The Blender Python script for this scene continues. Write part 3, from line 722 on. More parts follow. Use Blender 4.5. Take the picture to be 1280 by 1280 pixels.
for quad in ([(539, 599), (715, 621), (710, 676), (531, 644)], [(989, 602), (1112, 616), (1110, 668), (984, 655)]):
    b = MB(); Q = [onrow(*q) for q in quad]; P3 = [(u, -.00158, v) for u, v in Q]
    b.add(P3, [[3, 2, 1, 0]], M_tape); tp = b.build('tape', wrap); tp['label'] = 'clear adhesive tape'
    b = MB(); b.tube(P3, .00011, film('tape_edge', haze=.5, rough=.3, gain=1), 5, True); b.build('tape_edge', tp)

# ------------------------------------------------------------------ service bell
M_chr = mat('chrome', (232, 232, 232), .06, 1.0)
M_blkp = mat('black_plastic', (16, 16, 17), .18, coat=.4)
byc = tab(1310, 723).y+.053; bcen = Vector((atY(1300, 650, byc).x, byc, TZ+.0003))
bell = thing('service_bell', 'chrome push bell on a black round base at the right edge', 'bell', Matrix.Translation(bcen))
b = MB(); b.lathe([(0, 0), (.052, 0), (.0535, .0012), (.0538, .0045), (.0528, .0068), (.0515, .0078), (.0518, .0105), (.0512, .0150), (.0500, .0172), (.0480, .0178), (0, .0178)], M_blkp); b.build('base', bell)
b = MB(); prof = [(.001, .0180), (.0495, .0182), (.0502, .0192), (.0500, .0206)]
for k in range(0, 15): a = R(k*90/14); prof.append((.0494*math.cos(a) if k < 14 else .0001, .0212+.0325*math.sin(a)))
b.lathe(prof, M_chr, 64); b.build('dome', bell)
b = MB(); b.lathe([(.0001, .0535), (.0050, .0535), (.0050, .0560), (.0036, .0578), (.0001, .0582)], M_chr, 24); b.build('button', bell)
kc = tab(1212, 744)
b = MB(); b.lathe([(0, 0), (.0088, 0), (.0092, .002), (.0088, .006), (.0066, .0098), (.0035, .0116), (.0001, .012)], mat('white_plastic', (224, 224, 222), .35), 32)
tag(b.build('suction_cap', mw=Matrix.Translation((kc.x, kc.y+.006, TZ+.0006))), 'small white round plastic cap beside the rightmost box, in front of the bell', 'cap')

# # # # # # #

- Your objective: Your task is to quote all of the data word for word.

- Written solution:
The Blender Python script for this scene continues. Write part 3, from line 722 on. More parts follow. Use Blender 4.5. Take the picture to be 1280 by 1280 pixels.
for quad in ([(539, 599), (715, 621), (710, 676), (531, 644)], [(989, 602), (1112, 616), (1110, 668), (984, 655)]):
    b = MB(); Q = [onrow(*q) for q in quad]; P3 = [(u, -.00158, v) for u, v in Q]
    b.add(P3, [[3, 2, 1, 0]], M_tape); tp = b.build('tape', wrap); tp['label'] = 'clear adhesive tape'
    b = MB(); b.tube(P3, .00011, film('tape_edge', haze=.5, rough=.3, gain=1), 5, True); b.build('tape_edge', tp)

# ------------------------------------------------------------------ service bell
M_chr = mat('chrome', (232, 232, 232), .06, 1.0)
M_blkp = mat('black_plastic', (16, 16, 17), .18, coat=.4)
byc = tab(1310, 723).y+.053; bcen = Vector((atY(1300, 650, byc).x, byc, TZ+.0003))
bell = thing('service_bell', 'chrome push bell on a black round base at the right edge', 'bell', Matrix.Translation(bcen))
b = MB(); b.lathe([(0, 0), (.052, 0), (.0535, .0012), (.0538, .0045), (.0528, .0068), (.0515, .0078), (.0518, .0105), (.0512, .0150), (.0500, .0172), (.0480, .0178), (0, .0178)], M_blkp); b.build('base', bell)
b = MB(); prof = [(.001, .0180), (.0495, .0182), (.0502, .0192), (.0500, .0206)]
for k in range(0, 15): a = R(k*90/14); prof.append((.0494*math.cos(a) if k < 14 else .0001, .0212+.0325*math.sin(a)))
b.lathe(prof, M_chr, 64); b.build('dome', bell)
b = MB(); b.lathe([(.0001, .0535), (.0050, .0535), (.0050, .0560), (.0036, .0578), (.0001, .0582)], M_chr, 24); b.build('button', bell)
kc = tab(1212, 744)
b = MB(); b.lathe([(0, 0), (.0088, 0), (.0092, .002), (.0088, .006), (.0066, .0098), (.0035, .0116), (.0001, .012)], mat('white_plastic', (224, 224, 222), .35), 32)
tag(b.build('suction_cap', mw=Matrix.Translation((kc.x, kc.y+.006, TZ+.0006))), 'small white round plastic cap beside the rightmost box, in front of the bell', 'cap')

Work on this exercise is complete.